MUNICH (predicted $75 million; has made $45.4 so far). They never really figured out how to sell this; it came across as too much of a serious movie initially, and only now are they trying to focus on the characters in the ads and make it more accessible (though a newspaper ad a few days ago, in which they have the five guys lined up walking down the street, was a bit too eye-rollingly similar to "Reservoir Dogs").

HOODWINKED (predicted $68 million; has made $49.6 million so far, including $1.7 million last weekend). Solid for an independent cartoon.

CHEAPER BY THE DOZEN 2 (predicted $125 million; made $81.2 million). It got fairly bleak reviews, and Narnia swamped it. $81 million isn't bad, but if it was good it would have made a lot more.

THE RINGER (predicted $32 million; made $35 million). I was close. This movie is actually supposed to be pretty funny, as well as respectful of the Special Olympics, but that probably just confused audiences; mainstream people who don't like Jackass didn't go see it, while Johnny Knoxville fans probably thought it was a little tame.

THE FAMILY STONE (predicted $23 million; made $60 million). Ultimately, this looked like it was going to be a lot more fun than Rumor Has It, and that and the cast made it perform much better than I thought it would, given the previews for it.

WOLF CREEK (predicted $23 million; made $16 million). The buzz on this was that it was a good, original horror movie, but it wound up getting underethusiastic reviews, and underperforming.

Ironically, the #12 movie last weekend was WALK THE LINE, which made another $1.8 million, good for $116 million total; it wasn't on my prediction list because it had already opened, but it has hung on longer than everything but Brokeback Mountain.

The problem is that Walk the Line is coming out on DVD on Tuesday. Forget BUBBLE; it's when movies that are still making money at the box office start coming out on DVD that theaters should really be concerned, because it only reinforces the idea that the window between theatrical release and DVD release is shrinking.

Walk the Line is coming out on DVD 14 1/2 weeks after opening in theaters (November 18/February 28). Though that's a fairly standard interval nowadays, it has hung on so long at the multiplex that it seems like a lot less.


At 6:07 PM, Blogger Scott the Reader said...

Something that I just noticed about all of these holiday releases?

There isn't a major African-America or Hispanic character in any of them.

At 7:11 PM, Blogger Steve Peterson said...

Thought the reasoning on your explanations was pretty strong.

Re: King Kong -- I wouldn't be surprised if this does particularl well on DVD and down the line on TV over the years. As a theatrical release it had to overcome the resistance to seeing something we'd already sene before. But on TV we already expect it to be familiar, it'll blow away the 70s version, and even hold up well against the original.

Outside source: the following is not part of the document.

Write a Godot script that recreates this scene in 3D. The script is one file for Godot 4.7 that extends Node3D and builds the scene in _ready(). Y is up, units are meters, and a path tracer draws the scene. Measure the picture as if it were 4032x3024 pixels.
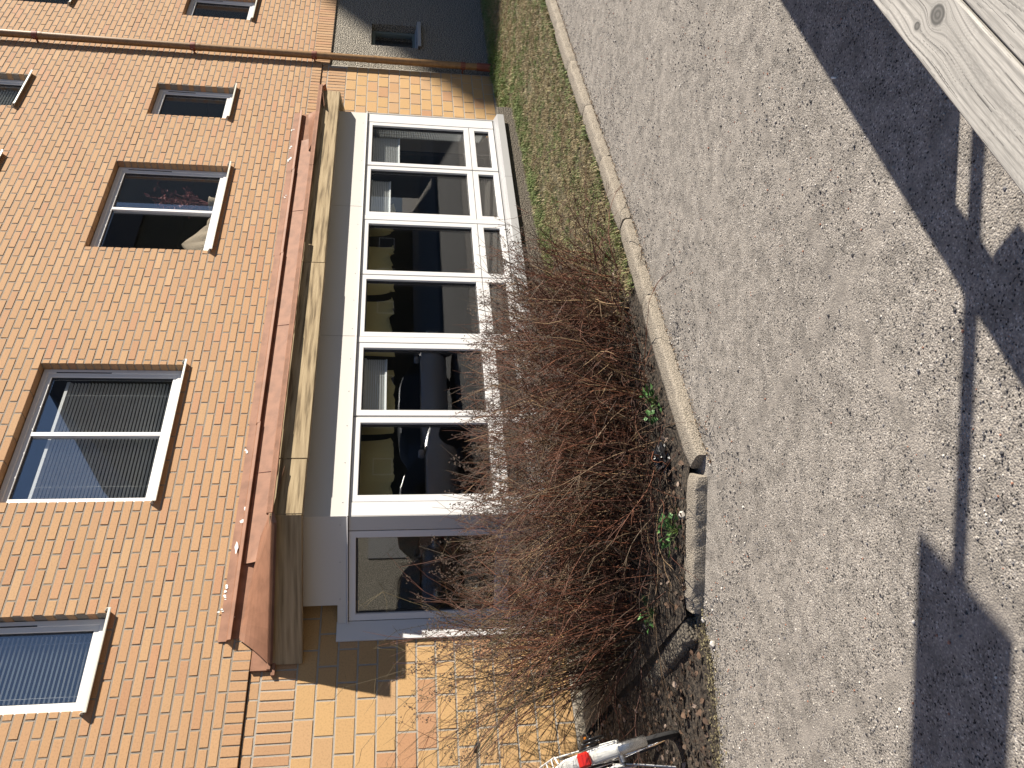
extends Node3D
# A brick block of flats with a glazed bay, seen from a picnic table across a narrow asphalt yard.
# x runs along the facade, y is up, z leaves the facade; asphalt is y = 0.

const H := 1.6            # height of the eye above the asphalt
const EYE := Vector3(0, 1.6, 6.078)
const COURSE := 0.075
const STEP := 0.254
const BASE := 2.79        # bottom of the first stretcher course of the upper wall

var rng := RandomNumberGenerator.new()
var M := {}
var cam: Camera3D
var view_right := Vector3()
var view_up := Vector3()
var view_back := Vector3()
var taken := {}

# ------------------------------------------------------------------ mesh builder
class MB:
	var v := PackedVector3Array()
	var n := PackedVector3Array()
	var c := PackedColorArray()
	var uv := PackedVector2Array()
	var col := Color.WHITE

	func tri_n(a: Vector3, b: Vector3, d: Vector3, na: Vector3, nb: Vector3, nd: Vector3) -> void:
		v.append(a); v.append(d); v.append(b)
		n.append(na); n.append(nd); n.append(nb)
		c.append(col); c.append(col); c.append(col)
		uv.append(Vector2(a.x, a.z)); uv.append(Vector2(d.x, d.z)); uv.append(Vector2(b.x, b.z))

	func tri(a: Vector3, b: Vector3, d: Vector3) -> void:      # counter-clockwise seen from the front
		var m := (b - a).cross(d - a).normalized()
		tri_n(a, b, d, m, m, m)

	func quad(a: Vector3, b: Vector3, d: Vector3, e: Vector3) -> void:
		var m := (d - a).cross(e - b).normalized()
		tri_n(a, b, d, m, m, m)
		tri_n(a, d, e, m, m, m)

	func box(lo: Vector3, hi: Vector3, t := Transform3D.IDENTITY) -> void:
		var p := []
		for i in 8:
			p.append(t * Vector3(hi.x if i & 1 else lo.x, hi.y if i & 2 else lo.y, hi.z if i & 4 else lo.z))
		quad(p[4], p[5], p[7], p[6]); quad(p[1], p[0], p[2], p[3])
		quad(p[5], p[1], p[3], p[7]); quad(p[0], p[4], p[6], p[2])
		quad(p[6], p[7], p[3], p[2]); quad(p[0], p[1], p[5], p[4])

	# a box whose edges round the face towards +z are bevelled (bricks, boards); back face left off
	func face_box(lo: Vector3, hi: Vector3, b: float, t := Transform3D.IDENTITY, j := PackedFloat32Array([0, 0, 0, 0])) -> void:
		var o := [Vector3(lo.x, lo.y, hi.z - b), Vector3(hi.x, lo.y, hi.z - b), Vector3(hi.x, hi.y, hi.z - b), Vector3(lo.x, hi.y, hi.z - b)]
		var f := [Vector3(lo.x + b, lo.y + b, hi.z + j[0]), Vector3(hi.x - b, lo.y + b, hi.z + j[1]), Vector3(hi.x - b, hi.y - b, hi.z + j[2]), Vector3(lo.x + b, hi.y - b, hi.z + j[3])]
		var k := [Vector3(lo.x, lo.y, lo.z), Vector3(hi.x, lo.y, lo.z), Vector3(hi.x, hi.y, lo.z), Vector3(lo.x, hi.y, lo.z)]
		for i in 4:
			o[i] = t * o[i]; f[i] = t * f[i]; k[i] = t * k[i]
		quad(f[0], f[1], f[2], f[3])
		for i in 4:
			var q := (i + 1) % 4
			quad(o[i], o[q], f[q], f[i])
			quad(k[i], k[q], o[q], o[i])

	# box with every edge chamfered
	func bev(lo: Vector3, hi: Vector3, b: float, t := Transform3D.IDENTITY) -> void:
		var m := (lo + hi) / 2.0
		var s := (hi - lo) / 2.0
		for ax in 3:
			var a1 := (ax + 1) % 3
			var a2 := (ax + 2) % 3
			for sg in [1.0, -1.0]:
				var q := []
				for k in [[-1, -1], [1, -1], [1, 1], [-1, 1]]:
					var p := m
					p[ax] += sg * s[ax]; p[a1] += k[0] * (s[a1] - b) * sg; p[a2] += k[1] * (s[a2] - b)
					q.append(t * p)
				quad(q[0], q[1], q[2], q[3])
			for s1 in [1.0, -1.0]:
				for s2 in [1.0, -1.0]:
					var q := []
					for k in [[-1, 0], [1, 0], [1, 1], [-1, 1]]:
						var p := m
						p[ax] += k[0] * (s[ax] - b)
						p[a1] += s1 * (s[a1] - (b if k[1] else 0.0))
						p[a2] += s2 * (s[a2] - (0.0 if k[1] else b))
						q.append(t * p)
					if s1 * s2 > 0: quad(q[0], q[1], q[2], q[3])
					else: quad(q[3], q[2], q[1], q[0])
		for sx in [1.0, -1.0]:
			for sy in [1.0, -1.0]:
				for sz in [1.0, -1.0]:
					var g := Vector3(sx, sy, sz)
					var q := []
					for ax in 3:
						var p := m
						for k in 3:
							p[k] += g[k] * (s[k] - (0.0 if k == ax else b))
						q.append(t * p)
					if sx * sy * sz > 0: tri(q[0], q[1], q[2])
					else: tri(q[2], q[1], q[0])

	# rectangular ring in the plane z, mitred, with a small bevel on its inner edge
	func ring(x0: float, x1: float, y0: float, y1: float, w: float, z0: float, z1: float, t := Transform3D.IDENTITY, bev_in := 0.004) -> void:
		var o := [Vector2(x0, y0), Vector2(x1, y0), Vector2(x1, y1), Vector2(x0, y1)]
		var i1 := [Vector2(x0 + w, y0 + w), Vector2(x1 - w, y0 + w), Vector2(x1 - w, y1 - w), Vector2(x0 + w, y1 - w)]
		var e := 0.002
		for k in 4:
			var q := (k + 1) % 4
			var od: Vector2 = (i1[k] - o[k]).sign() * bev_in
			var oq: Vector2 = (i1[q] - o[q]).sign() * bev_in
			var f := func(p: Vector2, z: float) -> Vector3: return t * Vector3(p.x, p.y, z)
			var ek: Vector2 = (i1[k] - o[k]).sign() * e
			var eq: Vector2 = (i1[q] - o[q]).sign() * e
			quad(f.call(o[k], z0), f.call(o[q], z0), f.call(o[q], z1 - e), f.call(o[k], z1 - e))
			quad(f.call(o[k], z1 - e), f.call(o[q], z1 - e), f.call(o[q] + eq, z1), f.call(o[k] + ek, z1))
			quad(f.call(o[k] + ek, z1), f.call(o[q] + eq, z1), f.call(i1[q] - oq, z1), f.call(i1[k] - od, z1))
			quad(f.call(i1[k] - od, z1), f.call(i1[q] - oq, z1), f.call(i1[q], z1 - bev_in), f.call(i1[k], z1 - bev_in))
			quad(f.call(i1[k], z1 - bev_in), f.call(i1[q], z1 - bev_in), f.call(i1[q], z0), f.call(i1[k], z0))

	# a tube through pts with radii, k sides
	func tube(pts: Array, rad: Array, k: int, cap := false) -> void:
		var prev := []
		var pn := []
		var up := Vector3(0.31, 0.9, 0.21)
		for i in pts.size():
			var d: Vector3 = (pts[mini(i + 1, pts.size() - 1)] - pts[maxi(i - 1, 0)]).normalized()
			var s := d.cross(up)
			if s.length() < 0.05: s = d.cross(Vector3(1, 0, 0))
			s = s.normalized()
			var w := d.cross(s)
			up = s.cross(d)
			var ringp := []
			var rn := []
			for j in k:
				var a := TAU * j / k
				var m: Vector3 = s * cos(a) + w * sin(a)
				rn.append(m)
				ringp.append(pts[i] + m * float(rad[i]))
			if i:
				for j in k:
					var q := (j + 1) % k
					tri_n(prev[j], prev[q], ringp[q], pn[j], pn[q], rn[q])
					tri_n(prev[j], ringp[q], ringp[j], pn[j], rn[q], rn[j])
			if cap and (i == 0 or i == pts.size() - 1):
				for j in range(1, k - 1):
					if i == 0: tri(ringp[0], ringp[j + 1], ringp[j])
					else: tri(ringp[0], ringp[j], ringp[j + 1])
			prev = ringp
			pn = rn

	# a surface through a grid of points, smooth; rows run so that rows x columns face the front
	func sheet(g: Array, smooth := true, both := false) -> void:
		var r := g.size()
		var k: int = g[0].size()
		var nm := []
		for i in r:
			var row := []
			for j in k:
				var du: Vector3 = g[i][mini(j + 1, k - 1)] - g[i][maxi(j - 1, 0)]
				var dv: Vector3 = g[mini(i + 1, r - 1)][j] - g[maxi(i - 1, 0)][j]
				row.append(du.cross(dv).normalized())
			nm.append(row)
		for i in r - 1:
			for j in k - 1:
				if smooth:
					tri_n(g[i][j], g[i][j + 1], g[i + 1][j + 1], nm[i][j], nm[i][j + 1], nm[i + 1][j + 1])
					tri_n(g[i][j], g[i + 1][j + 1], g[i + 1][j], nm[i][j], nm[i + 1][j + 1], nm[i + 1][j])
				else:
					quad(g[i][j], g[i][j + 1], g[i + 1][j + 1], g[i + 1][j])
				if both:
					quad(g[i + 1][j], g[i + 1][j + 1], g[i][j + 1], g[i][j])

	# profile (Vector2: z, y) extruded along x
	func profile(pf: Array, x0: float, x1: float, t := Transform3D.IDENTITY, caps := true) -> void:
		for i in pf.size():
			var a: Vector2 = pf[i]
			var b: Vector2 = pf[(i + 1) % pf.size()]
			quad(t * Vector3(x0, a.y, a.x), t * Vector3(x0, b.y, b.x), t * Vector3(x1, b.y, b.x), t * Vector3(x1, a.y, a.x))
		if caps:
			var poly := PackedVector2Array(pf)
			var ix := Geometry2D.triangulate_polygon(poly)
			for i in range(0, ix.size(), 3):
				for s in 2:
					var x := x1 if s else x0
					var q := []
					for e in 3:
						var p := poly[ix[i + e]]
						q.append(t * Vector3(x, p.y, p.x))
					tri(q[0], q[1], q[2])

	func lathe(prof: Array, k: int, t := Transform3D.IDENTITY) -> void:     # Vector2(radius, along z)
		var g := []
		for i in k + 1:
			var a := TAU * i / k
			var row := []
			for p in prof:
				row.append(t * Vector3(cos(a) * p.x, sin(a) * p.x, p.y))
			g.append(row)
		sheet(g)

	func done(mat: Material) -> ArrayMesh:
		var m := ArrayMesh.new()
		if v.is_empty(): return m
		var a := []
		a.resize(Mesh.ARRAY_MAX)
		a[Mesh.ARRAY_VERTEX] = v; a[Mesh.ARRAY_NORMAL] = n; a[Mesh.ARRAY_COLOR] = c; a[Mesh.ARRAY_TEX_UV] = uv
		m.add_surface_from_arrays(Mesh.PRIMITIVE_TRIANGLES, a)
		m.surface_set_material(0, mat)
		return m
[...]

Re: Aeon Flux -- this genre of film is what I normally see right away, but that trailer was the worst action movie trailer I've ever seen. Compare it to the trailer for Ultraviolet -- which is fantastic; my guess is Ultraviolet will beat Aeon Flux's gross in no more than the first two weeks, and possibly the very first weekend.In fact, given how bad Aeon Flux's trailer was, they would have been better spending no money on advertising other than the posters.

At 5:58 PM, Blogger Patrick J. Rodio said...

Well, Aeon flux had that grass as a trailer highlight. Grass.

King Kong should have done better, that did surprise me, 3 hour movies have done well enough (Jackson's Rings flicks, but they had a fanbase).

Geisha looked like a snooze, and I'm not surprised Producers bombed, although that was a big bomb.

And I think The New World came out much too late to make any impact. Same with Rumor Has It - The Family Stone made the money Rumor Has It should have made.